DATASET:
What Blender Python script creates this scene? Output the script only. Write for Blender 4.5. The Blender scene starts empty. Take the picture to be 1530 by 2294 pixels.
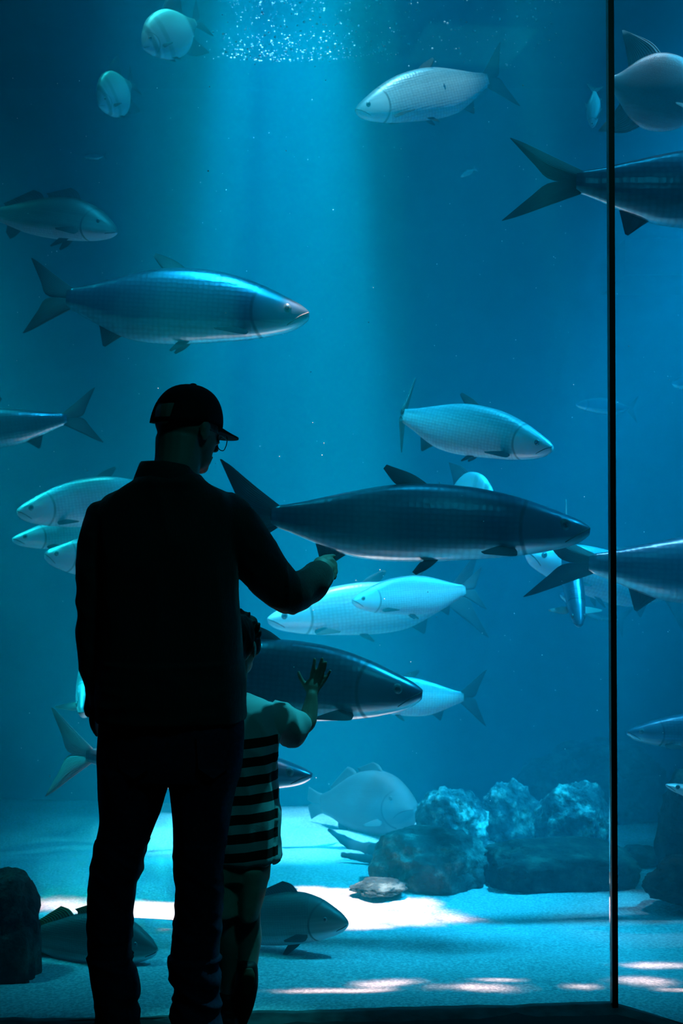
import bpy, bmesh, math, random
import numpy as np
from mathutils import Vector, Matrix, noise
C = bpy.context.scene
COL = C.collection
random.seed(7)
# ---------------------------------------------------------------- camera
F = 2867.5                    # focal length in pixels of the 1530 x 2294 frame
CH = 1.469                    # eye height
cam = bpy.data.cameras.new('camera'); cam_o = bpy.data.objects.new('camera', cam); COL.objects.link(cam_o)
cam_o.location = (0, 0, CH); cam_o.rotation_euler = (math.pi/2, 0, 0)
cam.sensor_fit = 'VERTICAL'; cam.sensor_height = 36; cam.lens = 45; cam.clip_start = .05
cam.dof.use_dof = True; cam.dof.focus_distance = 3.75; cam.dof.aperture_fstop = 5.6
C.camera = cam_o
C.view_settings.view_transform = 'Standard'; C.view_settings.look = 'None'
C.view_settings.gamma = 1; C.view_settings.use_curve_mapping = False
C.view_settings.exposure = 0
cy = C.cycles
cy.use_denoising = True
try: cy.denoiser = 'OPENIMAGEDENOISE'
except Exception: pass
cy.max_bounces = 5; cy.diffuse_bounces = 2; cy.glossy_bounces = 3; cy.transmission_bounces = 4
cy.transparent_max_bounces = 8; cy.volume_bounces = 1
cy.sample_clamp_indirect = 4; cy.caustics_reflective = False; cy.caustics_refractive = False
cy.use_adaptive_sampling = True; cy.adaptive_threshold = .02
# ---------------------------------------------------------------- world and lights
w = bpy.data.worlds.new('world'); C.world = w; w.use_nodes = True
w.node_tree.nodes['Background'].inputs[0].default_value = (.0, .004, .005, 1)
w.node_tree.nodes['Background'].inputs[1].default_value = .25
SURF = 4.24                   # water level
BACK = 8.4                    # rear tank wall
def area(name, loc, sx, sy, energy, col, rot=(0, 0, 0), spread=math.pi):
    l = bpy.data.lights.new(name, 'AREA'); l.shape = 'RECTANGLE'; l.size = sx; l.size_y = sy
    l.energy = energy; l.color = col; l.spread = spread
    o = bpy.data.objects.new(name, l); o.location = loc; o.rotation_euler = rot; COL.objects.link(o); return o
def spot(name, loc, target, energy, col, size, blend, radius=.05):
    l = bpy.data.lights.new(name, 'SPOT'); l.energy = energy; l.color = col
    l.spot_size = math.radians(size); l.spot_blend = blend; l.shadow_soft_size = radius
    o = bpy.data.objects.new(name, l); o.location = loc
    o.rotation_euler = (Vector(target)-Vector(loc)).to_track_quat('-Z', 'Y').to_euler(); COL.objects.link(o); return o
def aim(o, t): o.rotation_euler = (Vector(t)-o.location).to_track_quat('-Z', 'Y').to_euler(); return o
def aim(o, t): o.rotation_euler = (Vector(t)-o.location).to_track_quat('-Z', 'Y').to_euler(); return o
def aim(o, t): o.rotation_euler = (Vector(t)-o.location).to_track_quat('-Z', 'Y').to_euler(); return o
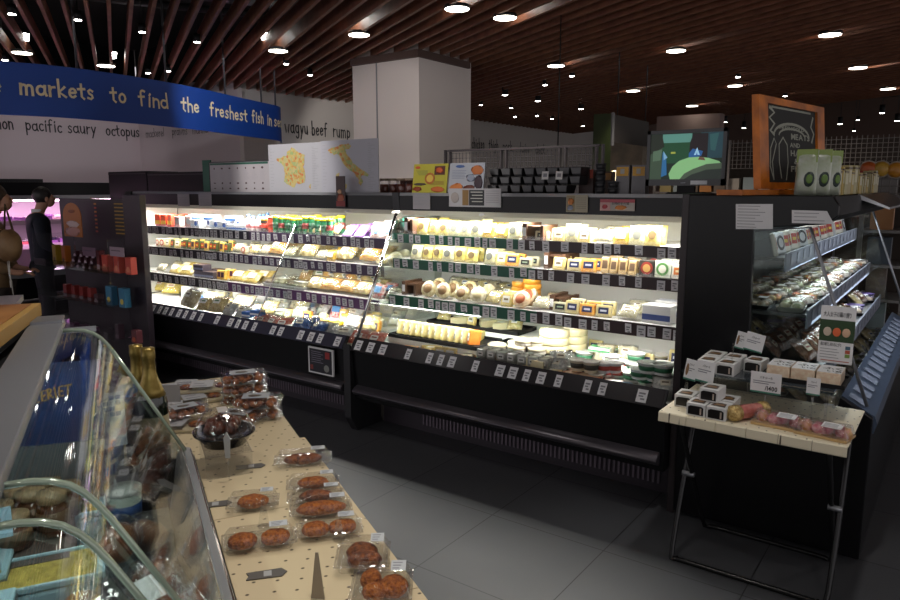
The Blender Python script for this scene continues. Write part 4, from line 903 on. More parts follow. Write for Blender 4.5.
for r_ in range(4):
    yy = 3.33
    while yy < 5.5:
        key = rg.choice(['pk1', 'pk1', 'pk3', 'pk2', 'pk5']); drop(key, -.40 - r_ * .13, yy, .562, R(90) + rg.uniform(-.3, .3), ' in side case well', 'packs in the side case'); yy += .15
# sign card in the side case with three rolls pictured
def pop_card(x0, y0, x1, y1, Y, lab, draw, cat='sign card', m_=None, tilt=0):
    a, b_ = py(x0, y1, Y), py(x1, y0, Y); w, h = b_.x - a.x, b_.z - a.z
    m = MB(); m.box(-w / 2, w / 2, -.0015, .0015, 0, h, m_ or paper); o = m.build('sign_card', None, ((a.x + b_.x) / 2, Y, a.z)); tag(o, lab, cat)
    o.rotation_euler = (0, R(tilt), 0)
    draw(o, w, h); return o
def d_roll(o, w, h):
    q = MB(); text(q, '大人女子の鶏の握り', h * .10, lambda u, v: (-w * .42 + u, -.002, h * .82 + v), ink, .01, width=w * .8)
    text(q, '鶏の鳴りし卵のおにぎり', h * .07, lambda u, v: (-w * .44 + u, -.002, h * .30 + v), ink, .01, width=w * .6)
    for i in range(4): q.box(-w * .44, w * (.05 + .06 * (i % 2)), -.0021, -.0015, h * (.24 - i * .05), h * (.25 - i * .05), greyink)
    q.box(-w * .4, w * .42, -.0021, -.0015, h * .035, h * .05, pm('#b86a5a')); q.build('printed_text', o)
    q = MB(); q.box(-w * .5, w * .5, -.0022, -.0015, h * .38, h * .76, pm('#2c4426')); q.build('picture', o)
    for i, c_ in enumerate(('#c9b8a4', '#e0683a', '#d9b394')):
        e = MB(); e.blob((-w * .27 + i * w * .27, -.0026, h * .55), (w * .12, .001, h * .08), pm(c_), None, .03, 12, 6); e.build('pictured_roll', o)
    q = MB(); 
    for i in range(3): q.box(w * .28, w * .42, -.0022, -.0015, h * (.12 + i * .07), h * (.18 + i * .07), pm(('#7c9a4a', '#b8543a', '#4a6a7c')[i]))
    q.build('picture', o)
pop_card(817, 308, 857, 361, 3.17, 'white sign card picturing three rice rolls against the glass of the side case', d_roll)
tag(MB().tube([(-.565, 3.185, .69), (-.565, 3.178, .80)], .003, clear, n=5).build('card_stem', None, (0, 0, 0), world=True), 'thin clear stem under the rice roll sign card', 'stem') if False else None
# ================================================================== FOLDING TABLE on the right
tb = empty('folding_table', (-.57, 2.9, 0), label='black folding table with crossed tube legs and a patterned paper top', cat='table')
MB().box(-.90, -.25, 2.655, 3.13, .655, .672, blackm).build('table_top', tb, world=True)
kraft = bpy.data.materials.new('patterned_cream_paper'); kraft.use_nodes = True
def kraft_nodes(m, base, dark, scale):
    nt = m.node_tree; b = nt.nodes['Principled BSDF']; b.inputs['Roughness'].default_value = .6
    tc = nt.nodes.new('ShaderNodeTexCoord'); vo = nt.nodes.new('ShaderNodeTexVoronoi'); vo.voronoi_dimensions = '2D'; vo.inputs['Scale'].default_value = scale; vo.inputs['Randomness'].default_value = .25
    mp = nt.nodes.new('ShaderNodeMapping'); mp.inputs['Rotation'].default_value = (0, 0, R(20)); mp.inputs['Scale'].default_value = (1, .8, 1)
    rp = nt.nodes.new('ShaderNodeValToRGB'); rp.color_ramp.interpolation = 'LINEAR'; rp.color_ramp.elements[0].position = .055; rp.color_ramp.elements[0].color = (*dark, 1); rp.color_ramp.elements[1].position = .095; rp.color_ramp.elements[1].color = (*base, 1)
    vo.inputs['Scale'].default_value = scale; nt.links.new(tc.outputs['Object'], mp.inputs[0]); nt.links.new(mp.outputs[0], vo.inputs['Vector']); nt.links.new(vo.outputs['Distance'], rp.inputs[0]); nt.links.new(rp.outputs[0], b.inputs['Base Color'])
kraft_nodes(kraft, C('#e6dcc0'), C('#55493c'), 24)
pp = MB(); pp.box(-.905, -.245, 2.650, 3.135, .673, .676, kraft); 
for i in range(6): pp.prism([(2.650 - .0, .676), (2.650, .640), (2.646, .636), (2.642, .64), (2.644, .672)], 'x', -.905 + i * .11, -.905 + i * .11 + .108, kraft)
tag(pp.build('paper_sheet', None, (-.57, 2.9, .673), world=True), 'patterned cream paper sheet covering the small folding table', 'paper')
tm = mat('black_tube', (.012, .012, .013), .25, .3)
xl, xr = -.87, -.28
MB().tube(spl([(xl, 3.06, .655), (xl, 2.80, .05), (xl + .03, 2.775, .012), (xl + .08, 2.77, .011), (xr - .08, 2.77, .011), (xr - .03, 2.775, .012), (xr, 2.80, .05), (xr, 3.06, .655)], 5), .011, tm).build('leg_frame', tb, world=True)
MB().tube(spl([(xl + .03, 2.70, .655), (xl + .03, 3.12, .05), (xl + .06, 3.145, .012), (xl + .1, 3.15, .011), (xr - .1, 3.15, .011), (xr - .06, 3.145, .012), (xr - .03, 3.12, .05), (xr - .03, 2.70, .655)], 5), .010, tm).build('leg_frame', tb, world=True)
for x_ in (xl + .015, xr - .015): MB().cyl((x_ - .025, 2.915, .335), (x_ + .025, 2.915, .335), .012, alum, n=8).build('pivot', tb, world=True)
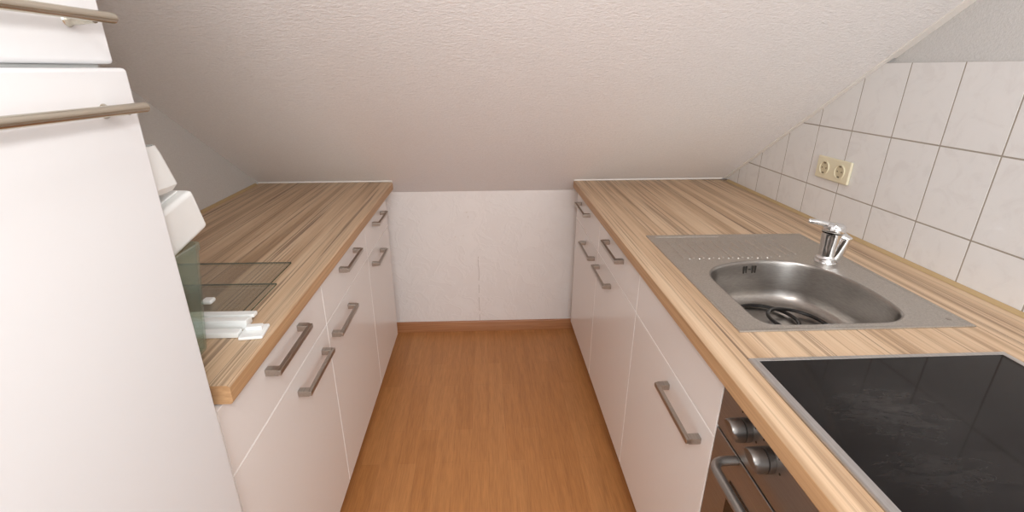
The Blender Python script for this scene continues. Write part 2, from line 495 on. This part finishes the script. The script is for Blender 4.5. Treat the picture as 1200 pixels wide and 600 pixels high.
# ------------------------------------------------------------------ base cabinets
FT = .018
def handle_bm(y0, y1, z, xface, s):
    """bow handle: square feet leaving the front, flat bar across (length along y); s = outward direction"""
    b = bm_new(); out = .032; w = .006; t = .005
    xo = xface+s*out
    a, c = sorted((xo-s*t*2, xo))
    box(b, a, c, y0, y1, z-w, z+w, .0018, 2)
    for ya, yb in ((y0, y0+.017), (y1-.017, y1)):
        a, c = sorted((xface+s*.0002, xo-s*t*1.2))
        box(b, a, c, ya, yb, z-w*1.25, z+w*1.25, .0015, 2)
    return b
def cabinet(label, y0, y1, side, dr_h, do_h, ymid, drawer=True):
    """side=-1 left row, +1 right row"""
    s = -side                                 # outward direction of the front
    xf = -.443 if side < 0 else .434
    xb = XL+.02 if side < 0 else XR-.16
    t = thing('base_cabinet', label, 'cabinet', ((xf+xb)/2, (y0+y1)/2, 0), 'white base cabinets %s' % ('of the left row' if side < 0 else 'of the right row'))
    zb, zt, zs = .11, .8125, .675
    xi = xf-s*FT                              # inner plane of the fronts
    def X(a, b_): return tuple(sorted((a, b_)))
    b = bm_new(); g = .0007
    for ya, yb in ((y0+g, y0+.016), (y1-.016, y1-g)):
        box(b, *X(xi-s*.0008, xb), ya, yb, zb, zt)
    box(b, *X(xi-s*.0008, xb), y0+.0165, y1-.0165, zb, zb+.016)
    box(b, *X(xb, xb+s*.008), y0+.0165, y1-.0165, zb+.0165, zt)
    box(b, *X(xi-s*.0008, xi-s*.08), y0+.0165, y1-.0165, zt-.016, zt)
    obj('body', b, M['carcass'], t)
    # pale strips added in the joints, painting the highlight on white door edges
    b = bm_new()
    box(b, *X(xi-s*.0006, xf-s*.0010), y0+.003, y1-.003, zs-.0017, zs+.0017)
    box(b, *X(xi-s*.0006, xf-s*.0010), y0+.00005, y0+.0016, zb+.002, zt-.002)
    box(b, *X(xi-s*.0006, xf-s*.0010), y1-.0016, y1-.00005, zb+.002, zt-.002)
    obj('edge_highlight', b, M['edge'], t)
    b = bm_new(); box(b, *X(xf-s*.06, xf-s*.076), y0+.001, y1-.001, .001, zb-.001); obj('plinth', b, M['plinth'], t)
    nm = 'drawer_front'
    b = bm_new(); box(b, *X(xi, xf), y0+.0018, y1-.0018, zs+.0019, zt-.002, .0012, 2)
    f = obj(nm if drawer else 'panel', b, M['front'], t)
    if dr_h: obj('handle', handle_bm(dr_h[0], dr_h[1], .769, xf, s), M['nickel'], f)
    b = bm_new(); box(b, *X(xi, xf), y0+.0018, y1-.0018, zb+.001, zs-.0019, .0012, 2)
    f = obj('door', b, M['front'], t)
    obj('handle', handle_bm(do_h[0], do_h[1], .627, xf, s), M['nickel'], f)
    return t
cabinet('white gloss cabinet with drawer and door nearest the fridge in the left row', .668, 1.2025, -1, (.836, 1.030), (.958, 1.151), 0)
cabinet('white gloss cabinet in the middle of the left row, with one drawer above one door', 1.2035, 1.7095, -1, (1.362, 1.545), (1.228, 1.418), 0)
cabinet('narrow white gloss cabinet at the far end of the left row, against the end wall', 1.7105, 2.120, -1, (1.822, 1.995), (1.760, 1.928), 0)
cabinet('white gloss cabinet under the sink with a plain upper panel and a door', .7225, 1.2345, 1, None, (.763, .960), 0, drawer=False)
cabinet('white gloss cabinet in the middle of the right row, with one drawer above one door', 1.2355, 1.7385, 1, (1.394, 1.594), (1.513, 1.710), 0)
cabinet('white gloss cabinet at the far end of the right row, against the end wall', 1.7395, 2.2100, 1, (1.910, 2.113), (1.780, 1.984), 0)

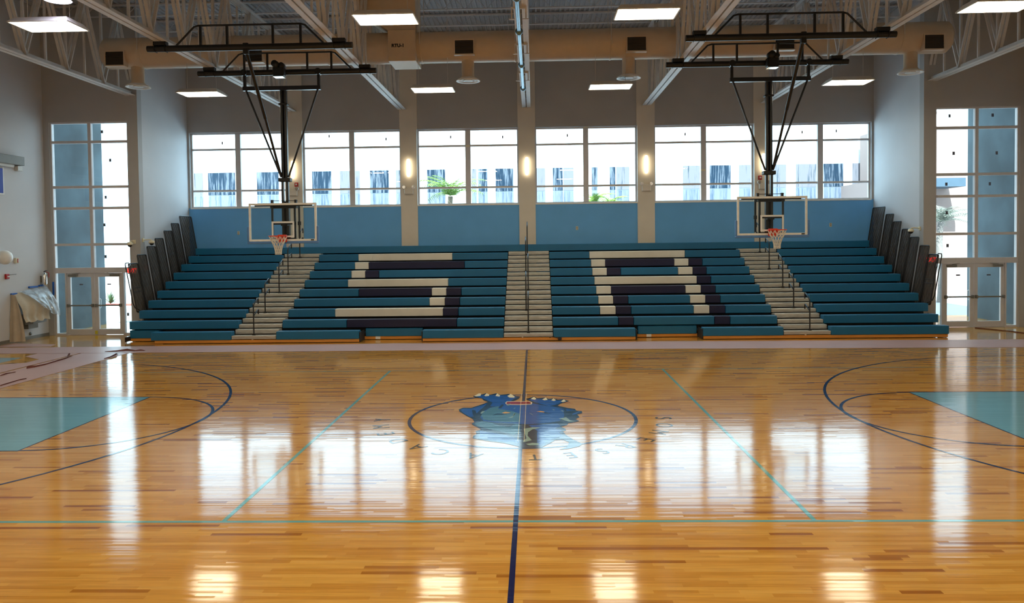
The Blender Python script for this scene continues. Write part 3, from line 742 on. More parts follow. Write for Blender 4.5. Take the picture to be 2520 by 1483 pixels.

TASK OBJECTIVE:
In the data above, tally the lines holding "continues" and answer with the figure only.

EXPECTED OUTPUT:
3